> _What needs to be done_
Take the lines from the top down to and including the one with "from mathutils import Vector, Matrix" and repeat them exactly. Omit images.

> _Dataset extract_

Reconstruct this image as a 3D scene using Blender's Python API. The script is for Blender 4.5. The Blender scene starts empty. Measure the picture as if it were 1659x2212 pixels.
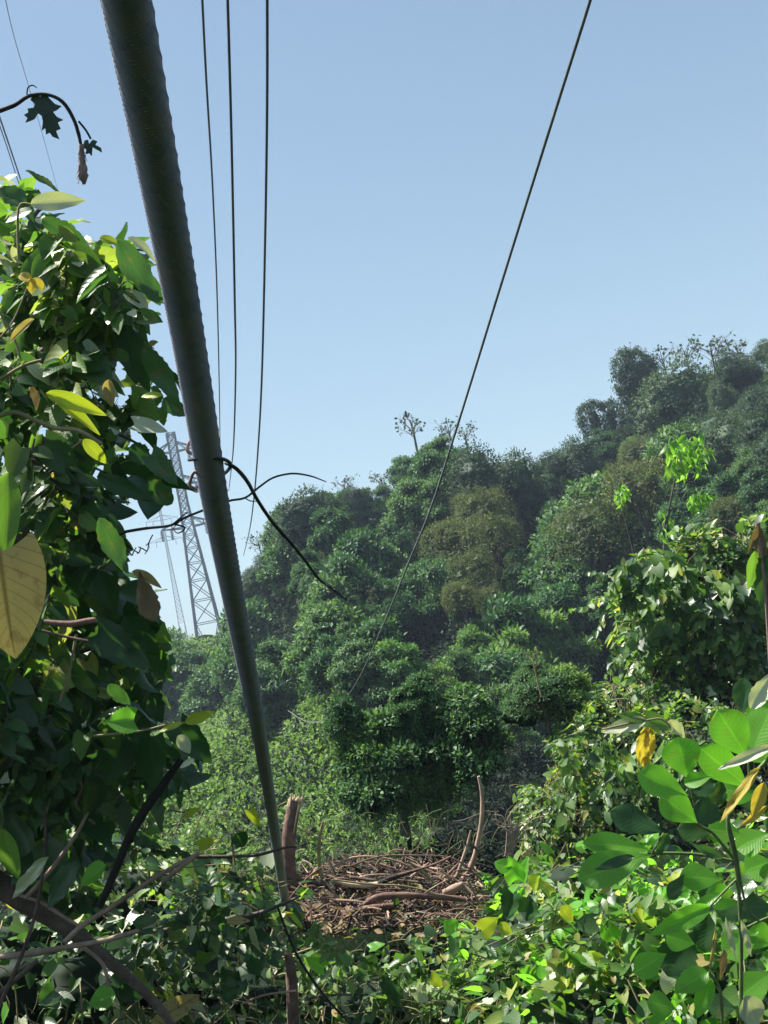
import bpy, math, random
import numpy as np
from mathutils import Vector, Matrix

random.seed(7); rng = np.random.default_rng(7)
sc = bpy.context.scene
COL = sc.collection

# ------------------------------------------------------------------ camera
W, H = 1659.0, 2212.0
FOV = math.radians(40.0)
FPX = (H / 2) / math.tan(FOV / 2)
PITCH, ROLL = math.radians(7.4), math.radians(12.0)
CAM = np.array([0.0, 0.0, 1.6])
Fw = np.array([0, math.cos(PITCH), math.sin(PITCH)])
R0 = np.array([1.0, 0, 0]); U0 = np.array([0, -math.sin(PITCH), math.cos(PITCH)])
Up = math.cos(ROLL) * U0 + math.sin(ROLL) * R0
Rt = math.cos(ROLL) * R0 - math.sin(ROLL) * U0
cam = bpy.data.cameras.new('camera'); cam.sensor_fit = 'VERTICAL'; cam.angle = FOV
cam.clip_start = 0.05; cam.clip_end = 9000
co = bpy.data.objects.new('camera', cam); COL.objects.link(co)
co.matrix_world = Matrix(((Rt[0], Up[0], -Fw[0], CAM[0]), (Rt[1], Up[1], -Fw[1], CAM[1]), (Rt[2], Up[2], -Fw[2], CAM[2]), (0, 0, 0, 1)))
sc.camera = co

# ------------------------------------------------------------------ sky, sun, exposure
SUN_AZ, SUN_EL = math.radians(-72), math.radians(61)      # azimuth from +Y, clockwise seen from above
world = bpy.data.worlds.new('World'); sc.world = world; world.use_nodes = True
wn = world.node_tree; wn.nodes.clear()
sky = wn.nodes.new('ShaderNodeTexSky'); sky.sky_type = 'NISHITA'; sky.sun_disc = False
sky.sun_elevation = SUN_EL; sky.sun_rotation = SUN_AZ
sky.altitude = 100; sky.air_density = 1.15; sky.dust_density = 1.6; sky.ozone_density = 0.7
bg = wn.nodes.new('ShaderNodeBackground'); bg.inputs['Strength'].default_value = 0.054
wo = wn.nodes.new('ShaderNodeOutputWorld')
tint = wn.nodes.new('ShaderNodeMix'); tint.data_type = 'RGBA'; tint.blend_type = 'MULTIPLY'; tint.inputs[0].default_value = 1; tint.inputs[7].default_value = (.93, 1.02, .98, 1)
wn.links.new(sky.outputs[0], tint.inputs[6]); wn.links.new(tint.outputs[2], bg.inputs['Color']); wn.links.new(bg.outputs[0], wo.inputs['Surface'])
sl = bpy.data.lights.new('sun', 'SUN'); sl.energy = 5.0; sl.angle = math.radians(0.5); sl.color = (1.0, 0.95, 0.86)
so = bpy.data.objects.new('sun', sl); COL.objects.link(so)
sd = Vector((math.sin(SUN_AZ) * math.cos(SUN_EL), math.cos(SUN_AZ) * math.cos(SUN_EL), math.sin(SUN_EL)))
so.rotation_euler = sd.to_track_quat('Z', 'Y').to_euler(); so.location = (0, 0, 60)
SUN = np.array(sd)
sc.view_settings.view_transform = 'Standard'; sc.view_settings.look = 'None'
sc.view_settings.exposure = 1.42; sc.view_settings.gamma = 1.0
sc.cycles.max_bounces = 6; sc.cycles.diffuse_bounces = 3; sc.cycles.transmission_bounces = 4
sc.cycles.volume_bounces = 0; sc.cycles.transparent_max_bounces = 6

# ------------------------------------------------------------------ helpers
def P(px, py, d):
    return CAM + d * (Fw + (px - W / 2) / FPX * Rt - (py - H / 2) / FPX * Up)
def V3(*a): return np.array(a, float)
def nrm(v):
    v = np.asarray(v, float); return v / (np.linalg.norm(v) + 1e-9)
WL = {}
def empty(name, loc, label=None, cat=None, group=None, kind=None):
    o = bpy.data.objects.new(name, None); COL.objects.link(o); o.location = Vector(loc); o.empty_display_size = .2
    WL[o.name] = np.array(loc, float)
    tag(o, label, cat, group, kind); return o
def tag(o, label=None, cat=None, group=None, kind=None):
    if label: o['label'] = label
    if cat: o['category'] = cat
    if group: o['group'] = group
    if kind: o['kind'] = kind
    return o

class MB:
    """collects vertices, faces and uvs, then links them as ONE mesh object"""
    def __init__(s): s.v = []; s.l = []; s.t = []; s.uv = []; s.m = []; s.n = 0
    def add(s, v, faces, uv=None, mat=0):
        """faces: int array (k, sides)"""
        v = np.asarray(v, float); faces = np.asarray(faces, np.int64)
        s.v.append(v); s.l.append((faces + s.n).ravel()); s.t.append(np.full(len(faces), faces.shape[1]))
        s.m.append(np.full(len(faces), mat))
        u = np.zeros((len(v), 2)) if uv is None else np.asarray(uv, float)
        s.uv.append(u[faces.ravel()]); s.n += len(v)
    def tube(s, pts, r, sides=6, mat=0, cap=True, rough=0.0, sub=1):
        pts = np.asarray(pts, float); n = len(pts)
        r = np.asarray(r, float) if np.ndim(r) else np.full(n, float(r))
        if len(r) != n: r = np.interp(np.linspace(0, 1, n), np.linspace(0, 1, len(r)), r)
        if sub > 1:
            pts, r = smooth(pts, r, sub); n = len(pts)
        tan = np.gradient(pts, axis=0); tan /= np.linalg.norm(tan, axis=1)[:, None] + 1e-9
        a = nrm(np.cross(tan[0], V3(.3, .2, .9) if abs(tan[0][2]) < .9 else V3(1, 0, 0)))
        ring = []; ang = np.linspace(0, 2 * math.pi, sides, endpoint=False)
        for i in range(n):
            a = nrm(a - tan[i] * np.dot(a, tan[i])); b = np.cross(tan[i], a)
            rr = r[i] * (1 + rough * rng.uniform(-1, 1, sides)) if rough else r[i]
            ring.append(pts[i] + (np.cos(ang) * rr)[:, None] * a + (np.sin(ang) * rr)[:, None] * b)
        v = np.concatenate(ring); f = []
        i0 = np.arange(n - 1)[:, None] * sides; j = np.arange(sides)[None]
        j2 = (j + 1) % sides
        f = np.stack([i0 + j, i0 + j2, i0 + sides + j2, i0 + sides + j], -1).reshape(-1, 4)
        L = np.concatenate([[0], np.cumsum(np.linalg.norm(np.diff(pts, axis=0), axis=1))])
        uv = np.stack([np.repeat(L, sides), np.tile(np.arange(sides) / sides, n)], 1)
        s.add(v, f, uv, mat)
        if cap:
            s.add(ring[0][::-1], np.arange(sides)[None], None, mat); s.add(ring[-1], np.arange(sides)[None], None, mat)
    def box(s, c, ax, mat=0):
        """c centre, ax 3 half-axis vectors"""
        c = np.asarray(c, float); v = []
        for sx in (-1, 1):
            for sy in (-1, 1):
                for sz in (-1, 1): v.append(c + sx * ax[0] + sy * ax[1] + sz * ax[2])
        s.add(v, [[0, 1, 3, 2], [4, 6, 7, 5], [0, 4, 5, 1], [2, 3, 7, 6], [0, 2, 6, 4], [1, 5, 7, 3]], None, mat)
    def bar(s, a, b, r, mat=0, sides=4): s.tube([a, b], r, sides, mat, cap=False)
    def build(s, name, mats, parent=None, origin=None, smooth_=True):
        if not isinstance(mats, (list, tuple)): mats = [mats]
        v = np.concatenate(s.v) if s.v else np.zeros((0, 3))
        if parent is not None: org = WL[parent.name]
        elif origin is not None: org = np.array(origin, float)
        else: org = V3(v[:, 0].mean(), v[:, 1].mean(), v[:, 2].min())
        v = v - org
        me = bpy.data.meshes.new(name)
        t = np.concatenate(s.t); l = np.concatenate(s.l)
        me.vertices.add(len(v)); me.vertices.foreach_set('co', v.astype(np.float32).ravel())
        me.loops.add(len(l)); me.loops.foreach_set('vertex_index', l.astype(np.int32))
        me.polygons.add(len(t)); st = np.concatenate([[0], np.cumsum(t)[:-1]])
        me.polygons.foreach_set('loop_start', st.astype(np.int32))
        me.polygons.foreach_set('material_index', np.concatenate(s.m).astype(np.int32))
        me.polygons.foreach_set('use_smooth', np.full(len(t), smooth_))
        ul = me.uv_layers.new(name='UVMap'); ul.data.foreach_set('uv', np.concatenate(s.uv).astype(np.float32).ravel())
        for m in mats: me.materials.append(m)
        me.update(calc_edges=True)
        o = bpy.data.objects.new(name, me); COL.objects.link(o)
        if parent is not None: o.parent = parent; WL[o.name] = org
        else: o.location = Vector(org); WL[o.name] = org
        return o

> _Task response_
Reconstruct this image as a 3D scene using Blender's Python API. The script is for Blender 4.5. The Blender scene starts empty. Measure the picture as if it were 1659x2212 pixels.
import bpy, math, random
import numpy as np
from mathutils import Vector, Matrix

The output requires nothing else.